All these last named literary essays appear in “Freedom and the Arts,” which brings together Rosen’s journalism from the past dozen years, along with a few pieces reaching back into the 1990s and even one to 1979 (“Resuscitating Opera: Alessandro Scarlatti”). The book also includes a half-dozen pieces about Mozart; long biographical appreciations of Mendelssohn, Chopin, Schumann and Elliott Carter(whom Rosen justly reveres); judicious yet devastating reviews of “The New Grove Dictionary of Music” and Richard Taruskin’s six-volume “Oxford History of Western Music”; an examination of Theodor Adorno’s sociological music criticism; and several articles about opera.

However, Rosen opens and closes this essay collection with reflections on the artist and tradition, reminding us that revolutionaries are often far more deeply engaged with the canon than those who simply pastiche, in watered-down ways, its more obvious elements.

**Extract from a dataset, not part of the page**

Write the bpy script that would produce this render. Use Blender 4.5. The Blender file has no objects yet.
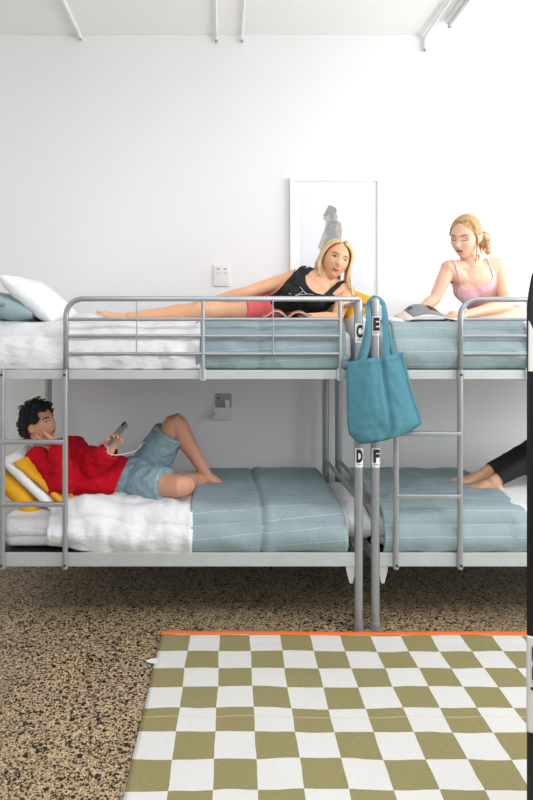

Wagner, Debussy and Stravinsky, he writes, “gave new life to the Western tradition while seeming to undermine its very foundations.” More surprisingly, Rosen worries that our current rage for rediscovering obscure composers and authors might swamp the canon with minor figures. “The history of music begins to collapse under the strain of too many works.” We simply “cannot look at every picture, read every book; critical evaluation is not so much ideological as practical. . . . Some of the past has to be suppressed for the rest to become visible.” He also points out, however, that to appreciate new music and literature, one usually needs to be exposed to it regularly: Much that initially sounds rebarbative or is read with difficulty will release its beauty and pleasure only over time.